**What is expected:** Beneath this task is a listing; retype all of it exactly.

**Dataset excerpt:**
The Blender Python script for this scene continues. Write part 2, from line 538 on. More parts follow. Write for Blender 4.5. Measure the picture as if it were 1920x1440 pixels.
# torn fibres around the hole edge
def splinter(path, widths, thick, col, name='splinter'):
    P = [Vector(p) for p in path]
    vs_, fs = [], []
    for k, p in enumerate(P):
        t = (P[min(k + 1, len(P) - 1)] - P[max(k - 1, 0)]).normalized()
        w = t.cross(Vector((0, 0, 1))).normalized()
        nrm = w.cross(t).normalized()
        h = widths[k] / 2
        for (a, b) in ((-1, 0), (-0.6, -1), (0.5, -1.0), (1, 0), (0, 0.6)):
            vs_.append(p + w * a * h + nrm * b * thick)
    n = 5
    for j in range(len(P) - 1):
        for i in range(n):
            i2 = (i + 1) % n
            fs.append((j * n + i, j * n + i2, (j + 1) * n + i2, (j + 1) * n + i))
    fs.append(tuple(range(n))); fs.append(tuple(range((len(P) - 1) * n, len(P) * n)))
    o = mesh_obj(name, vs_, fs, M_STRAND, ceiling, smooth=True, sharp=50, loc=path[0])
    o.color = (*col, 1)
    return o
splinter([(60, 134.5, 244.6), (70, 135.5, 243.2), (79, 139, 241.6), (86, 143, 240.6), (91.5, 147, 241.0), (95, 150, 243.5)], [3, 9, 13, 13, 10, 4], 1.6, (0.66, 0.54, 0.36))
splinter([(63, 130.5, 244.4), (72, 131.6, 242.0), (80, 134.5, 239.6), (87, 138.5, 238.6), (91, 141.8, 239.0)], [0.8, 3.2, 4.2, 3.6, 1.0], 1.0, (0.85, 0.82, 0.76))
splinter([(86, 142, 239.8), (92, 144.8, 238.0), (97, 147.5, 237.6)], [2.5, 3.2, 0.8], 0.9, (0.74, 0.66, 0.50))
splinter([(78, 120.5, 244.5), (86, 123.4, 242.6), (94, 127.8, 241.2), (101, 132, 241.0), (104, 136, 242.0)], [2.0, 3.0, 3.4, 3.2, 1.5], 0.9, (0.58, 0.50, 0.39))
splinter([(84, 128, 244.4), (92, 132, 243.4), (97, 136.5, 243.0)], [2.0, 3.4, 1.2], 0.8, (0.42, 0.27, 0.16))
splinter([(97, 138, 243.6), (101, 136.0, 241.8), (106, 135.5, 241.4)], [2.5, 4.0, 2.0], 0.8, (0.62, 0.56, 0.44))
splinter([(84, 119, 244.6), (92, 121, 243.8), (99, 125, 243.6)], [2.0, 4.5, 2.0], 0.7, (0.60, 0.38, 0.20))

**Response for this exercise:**
The Blender Python script for this scene continues. Write part 2, from line 538 on. More parts follow. Write for Blender 4.5. Measure the picture as if it were 1920x1440 pixels.
# torn fibres around the hole edge
def splinter(path, widths, thick, col, name='splinter'):
    P = [Vector(p) for p in path]
    vs_, fs = [], []
    for k, p in enumerate(P):
        t = (P[min(k + 1, len(P) - 1)] - P[max(k - 1, 0)]).normalized()
        w = t.cross(Vector((0, 0, 1))).normalized()
        nrm = w.cross(t).normalized()
        h = widths[k] / 2
        for (a, b) in ((-1, 0), (-0.6, -1), (0.5, -1.0), (1, 0), (0, 0.6)):
            vs_.append(p + w * a * h + nrm * b * thick)
    n = 5
    for j in range(len(P) - 1):
        for i in range(n):
            i2 = (i + 1) % n
            fs.append((j * n + i, j * n + i2, (j + 1) * n + i2, (j + 1) * n + i))
    fs.append(tuple(range(n))); fs.append(tuple(range((len(P) - 1) * n, len(P) * n)))
    o = mesh_obj(name, vs_, fs, M_STRAND, ceiling, smooth=True, sharp=50, loc=path[0])
    o.color = (*col, 1)
    return o
splinter([(60, 134.5, 244.6), (70, 135.5, 243.2), (79, 139, 241.6), (86, 143, 240.6), (91.5, 147, 241.0), (95, 150, 243.5)], [3, 9, 13, 13, 10, 4], 1.6, (0.66, 0.54, 0.36))
splinter([(63, 130.5, 244.4), (72, 131.6, 242.0), (80, 134.5, 239.6), (87, 138.5, 238.6), (91, 141.8, 239.0)], [0.8, 3.2, 4.2, 3.6, 1.0], 1.0, (0.85, 0.82, 0.76))
splinter([(86, 142, 239.8), (92, 144.8, 238.0), (97, 147.5, 237.6)], [2.5, 3.2, 0.8], 0.9, (0.74, 0.66, 0.50))
splinter([(78, 120.5, 244.5), (86, 123.4, 242.6), (94, 127.8, 241.2), (101, 132, 241.0), (104, 136, 242.0)], [2.0, 3.0, 3.4, 3.2, 1.5], 0.9, (0.58, 0.50, 0.39))
splinter([(84, 128, 244.4), (92, 132, 243.4), (97, 136.5, 243.0)], [2.0, 3.4, 1.2], 0.8, (0.42, 0.27, 0.16))
splinter([(97, 138, 243.6), (101, 136.0, 241.8), (106, 135.5, 241.4)], [2.5, 4.0, 2.0], 0.8, (0.62, 0.56, 0.44))
splinter([(84, 119, 244.6), (92, 121, 243.8), (99, 125, 243.6)], [2.0, 4.5, 2.0], 0.7, (0.60, 0.38, 0.20))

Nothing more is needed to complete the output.